View Single Post
Old 6th October 2016, 07:25 PM   #862
OCGirl
Registered User
 
Join Date: Oct 2016
Posts: 1
Re: Husband doesn't want sex

There is a lot to read in this thread, but I have a question I have on which I would like to get some Christian feedback/perspective.
It seems it's generally understood among believers that the only "legitimate" reason for divorce is "marital unfaithfulness/adultery" on the part of your spouse. The Bible provides specific guidance, not commands, for sex within marriage in 1 Corinthians 7:3-6:
3 The husband should fulfill his wife’s sexual needs, and the wife should fulfill her husband’s needs. 4 The wife gives authority over her body to her husband, and the husband gives authority over his body to his wife.
5 Do not deprive each other of sexual relations, unless you both agree to refrain from sexual intimacy for a limited time so you can give yourselves more completely to prayer. Afterward, you should come together again so that Satan won’t be able to tempt you because of your lack of self-control. 6 I say this as a concession, not as a command.
If, as it has been discussed in this thread, a husband is not fulfilling his wife's expressed sexual needs (assuming she is not requesting something inappropriate or unreasonable), does this become a form of "marital unfaithfulness?" Can a wife be justified, in the eyes of God, for divorcing her husband who is unwilling to meet her sexual needs? I am approaching my two-year wedding anniversary, and my husband has not been interested in sex since we got married (we were only intimate on our wedding night on our honeymoon), due to enormous stress and pressure at work. As it stands right now, I have been forced to be celibate for the last 6 months with no end in sight, despite my openness with him about how I'm affected by his lack of interest in intimacy with me.

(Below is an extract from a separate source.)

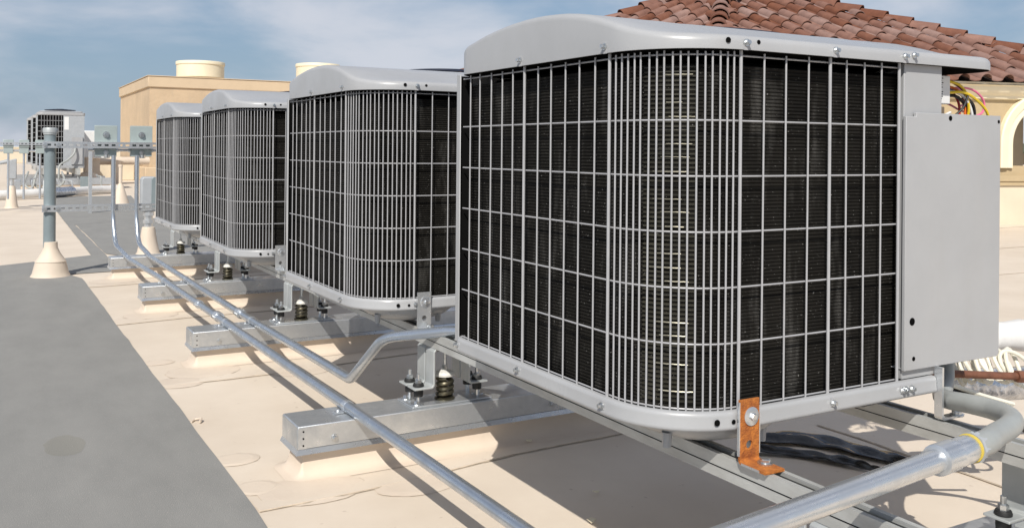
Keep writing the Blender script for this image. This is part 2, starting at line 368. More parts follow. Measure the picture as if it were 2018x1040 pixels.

I love my husband and do not want to divorce, but I also don't see how this is going to last with his unwillingness to engage in sex with me. He also tends to be quite critical, which started a month after we got married, and he is not generally pleased with anything. And in case it comes up, I'm attractive, slim, kind and respectful toward him so his lack of interest is not a result of a problem on my end. Also, he is not looking at porn or having an affair. His sex drive is non-existent due to stress and age (he is in his mid 50's, I am in my early 40's). I would love some feedback - would it be justified, in the eyes of God, to divorce a spouse for withholding sexual intimacy?